For one of our project, we need to pull huge real time stock data from 4 remote servers across two countries. The trivial process here, check the sources for a regular interval and save the update to database.

But as these are real time stock data of more than 1000 companies, I have to pull every second, which isn't good in case of memory, bandwidth I think.

Please give me suggestion on which technology/platform [We are flexible here. PHP, Python, Java, PERL - anyone of them will be OK for us] we should choose, it can be achieved easily and with better performance.

+1  A: 

It is unlikely that a particular technology will be better over all the others in a significant way, making that a clear choice. You need to design it appropriately. The language you use will be of little consequence.

Also, your question is really unanswerable without having access to a lot more information than which you provided in your question (and which you cannot possibly provide here).

Moron
@Moron, think about changing that name ;-D
pavium
If I do, all the @Moron comments I have been getting will suddenly turn rude :-)
Moron
+1  A: 

If you want huge, real-time data, chances are that the protocol matters much more than the language. However, here are a few aspects you may wish to take into account:

  • HTTP was never meant for huge data or real-time, so if you can use something more appropriate, you're probably better off with another protocol -- from the top of my head and if I recall correctly, FTP is one example of a more bandwidth-friendly protocol than HTTP, although it's certainly not the best one
  • given the setting of permanent pulling, you're probably better off in a language which contains primitives for asynchronous I/O and is robust with respect to threads.
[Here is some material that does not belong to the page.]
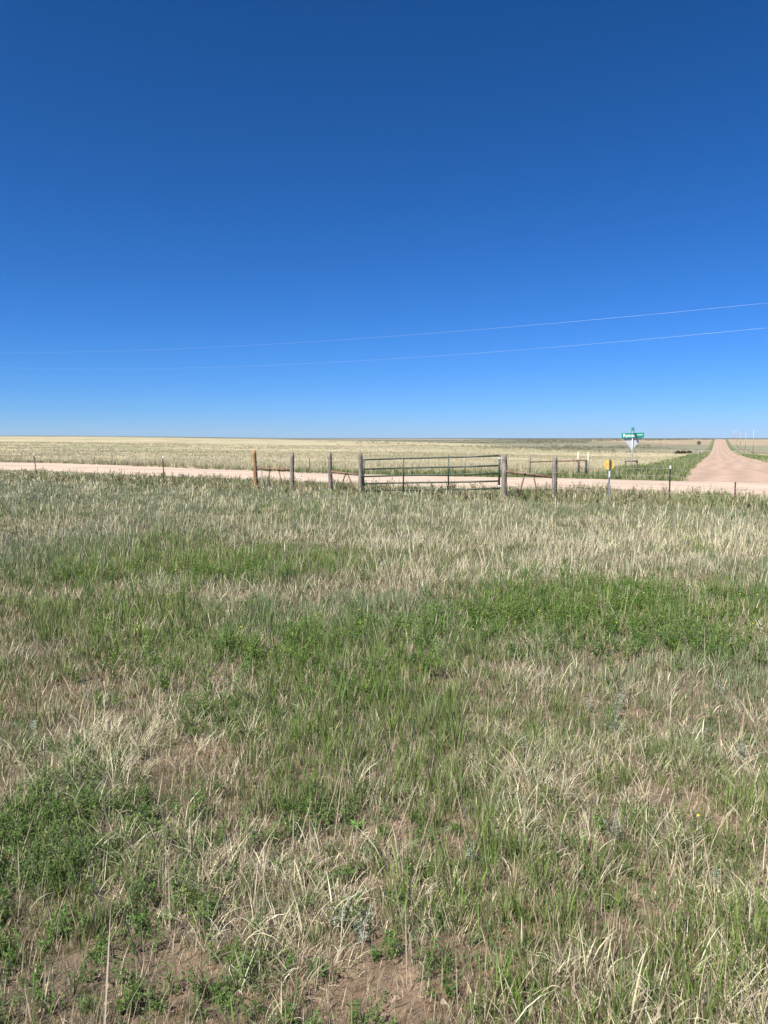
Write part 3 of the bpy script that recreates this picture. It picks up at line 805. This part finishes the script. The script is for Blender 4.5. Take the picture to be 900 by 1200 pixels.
# ------------------------------------------------------------------ round yellow sign on a weathered steel post
Y = 22.7; X = PX(713.8, Y); zb = zg(X, Y)
ys = empty('marker_sign', (X, Y, zb), 'round yellow marker sign on a weathered grey post in front of the road', 'sign')
Hs = 1.05 - zb
mb = MB(); mb.box((0, 0, Hs / 2 - .1), (.036, .012, Hs + .2)); mb.box((-.021, -.014, Hs / 2 - .1), (.006, .04, Hs + .2)); mb.box((.021, -.014, Hs / 2 - .1), (.006, .04, Hs + .2))
mb.build('sign_post', M_galv, ys, False)
disc = [(math.cos(t) * .148, math.sin(t) * .148) for t in np.linspace(0, 2 * math.pi, 33)[:-1]]
dz = 1.65 - 31.0 * Y / 900 - zb
d_ = MB().prism(disc, .004, None, (0, .012, dz)).build('sign_plate', M_yel, ys, False)
for sx_ in (-1, 1):
    pass
# faded printed ring segments either side of the post
for sx_ in (-1, 1):
    arc = [(sx_ * (.085 + .018 * math.cos(t)), .055 * math.sin(t)) for t in np.linspace(0, 2 * math.pi, 17)[:-1]]
    MB().prism(arc[::sx_], .003, None, (0, .0065, dz)).build('faded_print', M_pinkletter, d_, False)
MB().box((0, -.037, dz), (.03, .006, .31)).build('post_strap', M_rust, ys, False)
MB().box((0, -.037, dz - .28), (.036, .006, .18)).build('reflective_strip', M_white, ys, False)

# ------------------------------------------------------------------ street name sign with the back of a yield sign
Y = 42.0; X = PX(740, Y); zb = zg(X, Y)
ss = empty('street_sign', (X, Y, zb), 'green street name blades above the bare back of a triangular yield sign', 'sign')
top = 1.65 + 8 * Y / 900 - zb
MB().tube([(0, 0, -.2), (0, 0, top)], .028, 12).build('sign_pole', M_galv, ss)
def lz(y_): return 1.65 - (y_ - 513.3) * Y / 900 - zb
zt_, zb2 = lz(510.0), lz(527.6); hw = .60; rr0 = .05
tri = []
for (cx_, cz_, a0) in ((-hw + rr0 * 1.4, zt_ - rr0, 90), (0, zb2 + rr0 * 1.6, 210), (hw - rr0 * 1.4, zt_ - rr0, 330)):
    for k in range(6): t = R(a0 + k * 24); tri.append((cx_ + rr0 * math.cos(t), cz_ + rr0 * math.sin(t)))
Mt = Matrix.Rotation(R(-4), 3, 'Z')
yp = MB().prism(tri, .004, Mt, (0, .034, 0)).build('yield_sign_back', M_alu, ss, False)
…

I'd personally go for Erlang: built-in high-speed protocols for distributing data, asynchronous everything and probably the best implementation of concurrency and distribution this side of academia.

If you are limited to the list of languages you provided, I'd go for Java. The I/O is a tad complicated but rather powerful, the library contains so many objects that it's bound to have what you need somewhere, it allows asynchronous I/O and it manages threading quite decently.

That said, I'd concentrate more on the protocol than the language. No matter what language you use, there's bound to be a library for your protocol.

Yoric
Thank you very much.
Habib Ullah Bahar
+1  A: 

Tossing some names so you can go explore: HTTP, XMPP, AMQP, ZeroMQ. Implementation wise, things coded in Erlang that have cluster support might be a good fit.

Tobu
A: 

As mentioned, protocol is more important then technology. Based off my experience you are likely going to be sending very similar data at quick (possibly non-standard) intervals so you can, with a little bit of effort develop a lightweight data/content schema and send everything as raw binary. Please avoid JSON/XML for your data, it's way too fat and slow for way too little benefit unless you have lots of resources and bandwidth.

Pick a protocol that's going to be fast in doing so (I can't offer much suggestions here, don't do HTTP though).